I was fascinated to read your comments on the waiting period of a year before couples can be married for time and eternity. The waiting period is from baptism until enough time has elapsed for the people concerned to have a deeper understanding of the serious nature of the covenants and promises which are made within the temple. This can be contrasted perhaps with the 'drive-through' or quickie marriages which can be found in some places - perhaps a more sensible thing to do, especially with such a high proportion of divorces being more common in this highly pressured world we live in.

I would think, if it were me, I would want to have some serious thinking done prior to getting married anyway, and if it is really for forever, instead of being until death do us part, as it were, then even more deep contemplation would be essential.

Personally, I wasn't ready to be married until age 37, though our family are all late marry-ers, dad being 44, and mum 37, and they still managed to have four live children, plus two still births.

I married a divorced Latter Day Saint woman, but still, with all the care and waiting, I still managed to mess things up, resulting from my selfishness, and she divorced me. I was a member at the time, but still with unresolved issues of my own, and we were married at a chapel, and never got as far at going to the temple for a temple marriage. Imagine we had, though, and then divorce reared it's ugly head, as it did, and we were a 'forever' couple. How embarrassing and what a shame that would be. My personal feelings are that courtship should not be rushed - that calm contemplation and deep friendship are needed before making eternal promises, and that a year out of eternity is a flicker of the eye when compared. They say "marry in haste, repent at leisure", and this is a tried and trustworthy concept, proved by time and bitter experience. Also, there is no problem about being married in a chapel, registry office, or wherever, so long it is a legally recognised ceremony, and then, when you are both convinced that you could sustain a forever temple marriage, then with a sureness born of familiarity and a tested commitment, go for a temple marriage, or more technically, a temple sealing, as it should be known.

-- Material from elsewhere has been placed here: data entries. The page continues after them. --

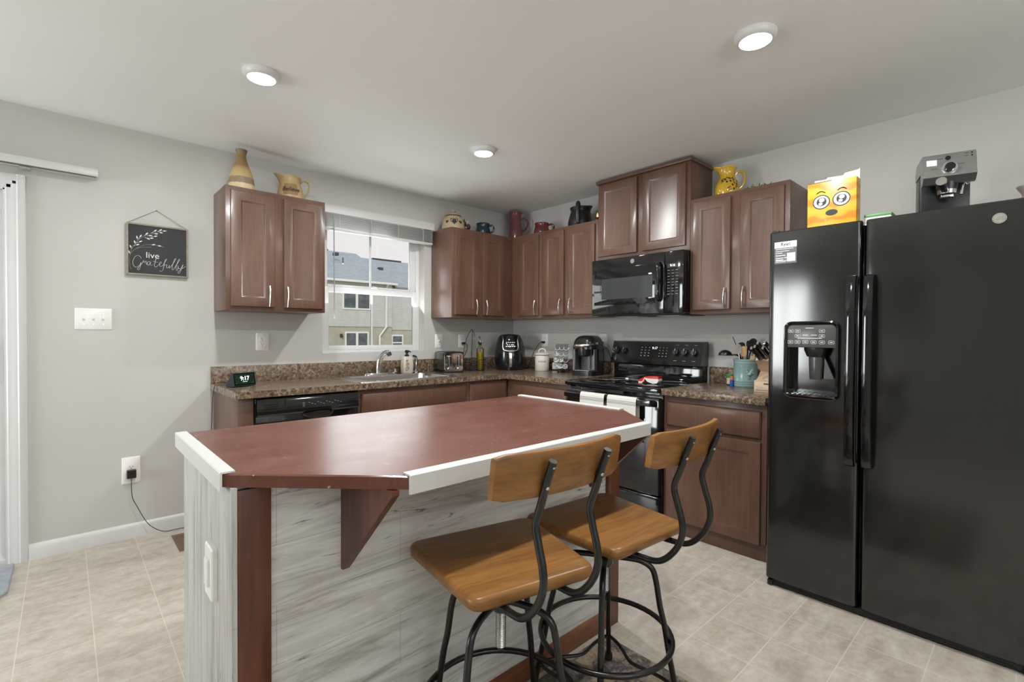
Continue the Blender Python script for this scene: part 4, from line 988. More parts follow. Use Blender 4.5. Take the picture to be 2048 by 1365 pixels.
# ------------------------------------------------------------------ things on the refrigerator
ZF = FTOP + .0005
def snack_box():
    y0, y1, x0, x1, zt = -3.098, -2.898, -.725, -.655, 1.968
    t = thing('cardboard_box', 'orange cardboard box with a big-eyed face, standing on the refrigerator', 'box', ((x0 + x1) / 2, (y0 + y1) / 2, ZF))
    m, nt, bs = nodes_of('orange_swirl_card')
    v = coords(nt, (1, 1, 1)); wv = N(nt, 'ShaderNodeTexWave', wave_type='BANDS', bands_direction='Z'); wv.inputs['Scale'].default_value = 4.2; wv.inputs['Distortion'].default_value = 5; wv.inputs['Detail'].default_value = 1; wv.inputs['Detail Scale'].default_value = 2.2
    nt.links.new(v, wv.inputs['Vector']); nt.links.new(ramp(nt, wv.outputs['Fac'], [(0, (.62, .22, .015)), (.22, (.66, .27, .02)), (.34, (.70, .36, .025)), (1, (.72, .40, .035))]), bs.inputs['Base Color']); bs.inputs['Roughness'].default_value = .35
    b = MB(); b.box(x0, x1, y0, y1, ZF, zt, .001); part('carton', b, m, t)
    b = MB(); b.prism([(y0 + .002, zt), (y1 - .012, zt), (y1 - .012, zt + .030), (-2.96, zt + .028), (-2.965, zt + .036), (-3.03, zt + .032), (-3.035, zt + .042), (y0 + .006, zt + .046), (y0 + .002, zt + .054)], lambda y, z: (x1 - .006, y, z), lambda y, z: (x1 - .004, y, z)); part('open_flap', b, P('card_white', (.72, .68, .66), .6), t)
    b = MB(); b.box(x1 - .0065, x1 - .0062, -2.955, y1 - .013, zt, zt + .018); b.box(x0 + .002, x0 + .0035, y0 + .10, y1 - .001, zt, zt + .004); part('inner_flap', b, P('card_brown', (.11, .035, .03), .6), t)
    ym, X = (y0 + y1) / 2, x0
    U, V = (0, -1, 0), (0, 0, 1)
    def face_disc(mb, dy, z, ru, rv, l): mb.disc((X, ym + dy, z), U, V, ru, rv, 32, (-l, 0, 0))
    for dy, z in ((.041, 1.874), (-.041, 1.876)):
        b = MB(); b.mi = 0; face_disc(b, dy, z, .0365, .034, .0005); b.mi = 1; face_disc(b, dy, z, .0315, .029, .0009); b.mi = 0; face_disc(b, dy - .001, z + .001, .021, .0205, .0013)
        b.mi = 1; face_disc(b, dy - .002, z + .009, .0115, .0095, .0017); face_disc(b, dy + .003, z - .009, .0085, .007, .0017); part('printed_eye', b, [P('print_black', (.02, .018, .018), .4), P('print_bright', (.80, .81, .85), .4)], t, recalc=False)
    b = MB(); face_disc(b, -.002, 1.818, .025, .0145, .0006); part('printed_mouth', b, MATS['print_black'], t, recalc=False)
    for dy, z in ((.043, 1.922), (-.043, 1.924)): b = MB(); b.tube([(X - .0006, ym + dy + a, z + c_) for a, c_ in ((.018, -.006), (.008, .001), (0, .0025), (-.008, .001), (-.018, -.006))], .0022, 6, False, 3); part('printed_brow', b, MATS['print_black'], t)
    b = MB(); rnd = random.Random(5)
    for i in range(14):
        y, z, s = ym + rnd.uniform(-.09, .09), rnd.choice([rnd.uniform(1.745, 1.80), rnd.uniform(1.925, 1.955)]), rnd.uniform(.003, .006)
        V_ = [b.bm.verts.new((X - .0006, y + q * math.cos(a), z + q * math.sin(a))) for k in range(8) for q, a in (((s if k % 2 == 0 else s * .3), k * PI / 4),)]
        b.face(V_)
    part('printed_stars', b, P('print_peach', (.80, .52, .22), .4), t, recalc=False)
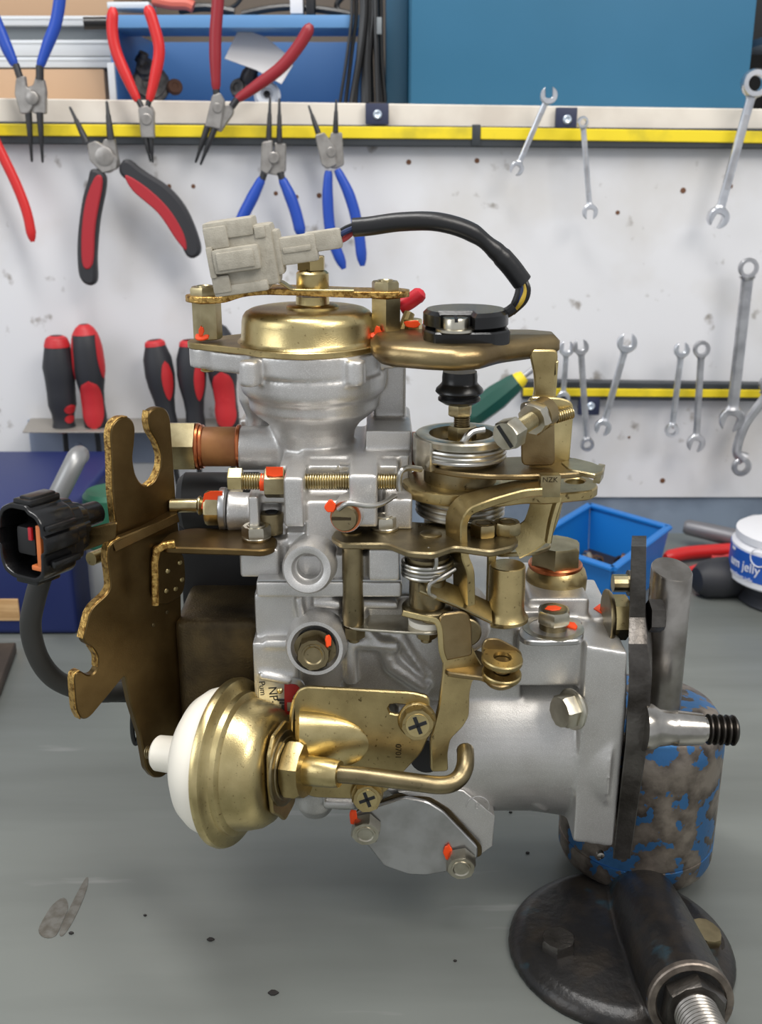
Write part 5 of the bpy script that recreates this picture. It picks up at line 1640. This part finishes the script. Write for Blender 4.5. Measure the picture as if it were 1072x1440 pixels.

I hope this is of some help in the discussion - I can't quite understand what distress is meant in the comments - a couple can be married as soon as they want - it is just the year after baptism which is seen as required for maturity and committment to the commandments, (the Ten Commandments, plus the updated improvements which the Lord gave in the Sermon on the Mount), before a person is considered as potentially ready for the Temple Covenants which will be needed for the Temple Marriage.

Matt said...

They also bar non-LDS family members from the wedding service. And also anyone who is a Mormon and yet to go through the Temple.